Yörüklerin Anayurdu Orta Asya’dan beri süre gelen inanışları, yaşayışları, hayata bakış açıları takdire şayandır. Yörükler bire bir doğal ortamda yaşadıkları için ölüme hep hazırdırlar. Bu dünyanın misafirliğini ve bir süresi olduğunu bilirler. Ölüm onlar için doğum gibi bir şeydir. Yaşadıkları hayatın koşullarından öğrendikleri, insan doğumlu ve ölümlüdür. Bir ölüm yaşandığında kıyamet kopartmazlar. Takdir ilahi diyerek, topraktan yaratıldık, yine ona döneceğiz kabulü Yörüklerin felsefesinin en temelini oluşturur.

Jaspers  bu konuda şöyle diyor, Zaten hiçlik konumundaki insan, tanrının varlığını kabul etmediğinde kaybolup gidecektir. Bu bakış açısıyla insan asla kendini gerçekleştiremez. İnsan zaman zaman kendi varlığını bile unutuyor, oysa tanrının varlığı ona varoluşçuluğunu  ve kendini tanımlamasında büyük etken.İnsan bu anlamda hem kendini var ediyor, hem de kendini tanımlayabiliyor.
Bu anlamda yaşamı kolaylaştıran felsefe,. Jaspers’in felsefesi ve Yörüğün felsefesi başa baş gider. Mutlağa eren insan bu dünyanın faniliğini bildiği için bir bardak suda fırtına koparmaz. Issız dağların başında, su yok, elektrik yok, yiyeceğini kendi temin eden, doğal hayatın içinde kendi var eden insanın  mutlağa ermesi hiç zor değil.

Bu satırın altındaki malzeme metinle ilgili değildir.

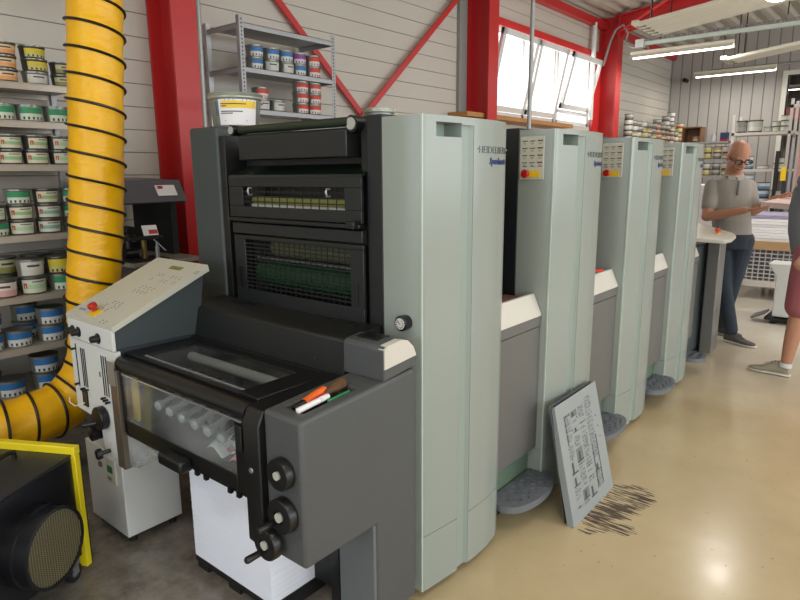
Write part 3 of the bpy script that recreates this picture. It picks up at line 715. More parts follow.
# paper pile below the guard
Ps = thing('paper_pile', 'tall white pile of cut paper under the clear front guard', 'paper pile', (-1.76, 1.33, 0), world=True)
m = MB(); L = 60; x0, x1, y0, y1 = -2.0, -1.535, 1.15, 1.455
for i in range(L):
    z0 = .06+i*.48/L; j = (random.random()-.5)*.0016
    m.box(x0+j, x1+j, y0+j*.3, y1, z0, z0+.48/L-.0004)
m.build('paper_sheets', M('bluish_white_paper', '#edf2ff', .7, var=.01), Ps)
MB().box(-2.0, -1.53, 1.15, 1.46, .035, .06).build('skid_top', MBLACK, Ps)
for x in (-1.97, -1.77, -1.57): MB().box(x-.035, x+.035, 1.16, 1.45, 0, .035).build('skid_foot', RUBBER, Ps)
for x in (-1.70, -1.65, -1.52, -1.475): MB().box(x-.008, x+.008, 1.0, 1.012, .547, .562).build('rubber_stop', BLACK, F)

# ================================================================ END MODULE + END CONSOLE
E_ = thing('feeder_end', 'dark grey end section of the press beyond the fourth unit', 'press section', (-1.8, 5.3, 0), world=True)
MB().box(-2.4, -1.30, 4.98, 5.75, .06, .93).build('end_body', DARKG, E_, bevel=.01)
MB().box(-1.275, -1.185, 5.40, 5.6,   .03, .985).build('end_panel', M('brushed_end_panel', '#7f7e7b', .35, .4, var=.05), E_, bevel=.006)
MB().box(-1.30, -1.276, 5.45, 5.6, .03, .985).build('edge_strip', DARK, E_)
MB().cyl((-2.1, 5.5, 1.02), (-1.5, 5.5, 1.02), .14, 24).build('feeder_drum', TREAD, E_)
MB().box(-2.3, -1.3, 5.0, 5.7, 0, .06).build('toe_kick', RUBBER, E_)
K = thing('end_console', 'pale slanted desk console with orange stop button beside the standing man', 'control panel', (-1.25, 5.3, .985), world=True)
P = [(-1.40, 4.98), (-1.06, 4.95), (-1.03, 5.03), (-1.04, 5.20), (-1.09, 5.32), (-1.42, 5.72), (-1.52, 5.70), (-1.50, 5.0)]
MB().prism(P, 'z', .985, 1.012).map(lambda v: (v.x, v.y, v.z+(v.y-4.95)*.07)).build('desk_top', LIP, K, bevel=.006)
MB().box(-1.33, -1.19, 5.42, 5.58, .975, 1.01).build('desk_bracket', DARK, K)
o = MB().cyl((-1.18, 5.25, 1.03), (-1.18, 5.25, 1.038), .028, 16).build('yellow_collar', YEL, K)
MB().lathe((-1.18, 5.25, 1.038), (0, 0, 1), [(0, .012), (.012, .012), (.014, .022), (.03, .022), (.034, .015)], 16).build('stop_button', M('orange_red', '#d0401c', .35), o)
MB().box(-1.36, -1.28, 5.05, 5.08, 1.018, 1.022).build('slot_mark', INKT, K)

# ================================================================ LEANING PLATES
PL = thing('printing_plate', 'front grey aluminium plate with newspaper page image, leaning on the press', 'printing plate', (-.98, 2.56, 0), world=True)
o0 = Vector((-.977, 2.328, .002)); eu = Vector((-.006, .460, 0)); ev = Vector((-.155, .085, .485))
un = eu.cross(ev).normalized();
if un.x < 0: un = -un
def pl(u, v, h=0): return o0+eu*u+ev*v+un*h
def plq(mb, u0, u1, v0, v1, h0, h1):
    vs = mb.verts([pl(u, v, h) for h in (h0, h1) for v in (v0, v1) for u in (u0, u1)])
    for q in ((0, 2, 3, 1), (4, 5, 7, 6), (0, 1, 5, 4), (2, 6, 7, 3), (0, 4, 6, 2), (1, 3, 7, 5)): mb._f([vs[i] for i in q])
PLM = M('plate_aluminium', '#959b9c', .45, .25, var=.05)
m = MB(); plq(m, 0, 1, 0, 1, -.003, 0); plq(m, 0, .008, 0, 1, -.03, -.003); plq(m, .0, 1, 0, .008, -.02, -.003)
m.build('plate_sheet', PLM, PL)
G1 = M('print_grey', '#6b6f70', .5, var=.25, vscale=30); G2 = M('print_dark', '#3a3d3f', .5, var=.2, vscale=30); G3 = M('print_light', '#8f9493', .5, var=.3, vscale=60)
m = MB(); rnd = random.Random(3)
for ci, (u0, u1) in enumerate(((.14, .28), (.30, .44), (.47, .61), (.64, .80))):
    v = .92 if ci > 2 else .88
    while v > .10:
        h = rnd.choice((.012, .02, .05, .09, .12)); typ = rnd.random()
        if typ < .45:
            for k in range(int(h/.011)+1):
                uu = u0+.005; e = u1-rnd.random()*.04
                while uu < e:
                    ww = rnd.uniform(.008, .03); m.mat(rnd.choice((G1, G2, G3))); plq(m, uu, min(uu+ww, e), v-.006-k*.012, v-k*.012, .0002, .0006); uu += ww+.006
            v -= (int(h/.011)+1)*.012+.01
        elif typ < .8:
            m.mat(rnd.choice((G1, G3)) ); plq(m, u0, u1, v-h, v, .0002, .0005)
            m.mat(G2)
            a = u0+(u1-u0)*rnd.uniform(.1, .4); plq(m, a, a+(u1-u0)*.28, v-h, v-h*rnd.uniform(.15, .4), .0006, .0009)
            plq(m, u0, u1, v-h, v-h*.88, .0006, .0009)
            v -= h+.012
        else: v -= .02
m.mat(G2); 
for u, v in ((.26, .86), (.27, .72), (.30, .6), (.42, .80), (.18, .5), (.85, .7), (.86, .6), (.88, .5)): plq(m, u, u+.016, v, v+.018, .0008, .001)
plq(m, .66, .68, .12, .5, .0002, .0006); plq(m, .78, .80, .12, .55, .0002, .0006); plq(m, .16, .175, .62, .86, .0002, .0006)
m.build('page_image', None, PL)
m = MB(); 
o0s = o0.copy(); o0 = o0+Vector((-.045, .01, 0)); ev = Vector((-.125, .055, .492)); plq(m, 0, 1, 0, 1, -.003, 0); o0 = o0s
tag(m.build('printing_plate', M('plate_dark', '#4c5456', .4, .4), loc=(-1.02, 2.57, 0)), 'rear bare plate leaning behind the printed plate, only its edge showing', 'printing plate')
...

Kendiyle yalnız kalabilen insanın idraki, kendini var ederken oluşuyor zaten. Filozofun dediği gibi’’ yolda olmanın amacı, sarf edilen çabanın sonuçtan daha önemli olmasıdır’’

Yörüklerin varoluşçuluğu bir çaba gerektiriyor. Şöyle ki, yaylaya çıkacak, günlerce yol alacak, oraya çadırını kuracak, hayvanlarına yer yapacak, yemek, yiyecek hepsini dağın başında kendi temin edecek. Bu onun kendini var etme çabasıdır, zira sonuçta ölümlü olduğunu ve ne zaman ölümün gelip gelmeyeceğini de bilmediği için sonuca bakmaz. Ölüm Yörükler için hemen yanı başındadır. Ölüm Yörükler için zaten kaçınılmaz sondur, yaşam ise onlar için büyük bir çaba gerektirir. Hele hele MUTLAĞIN var olduğu bir inanç sisteminde, insanın dünya misafirliğinin farkındadır.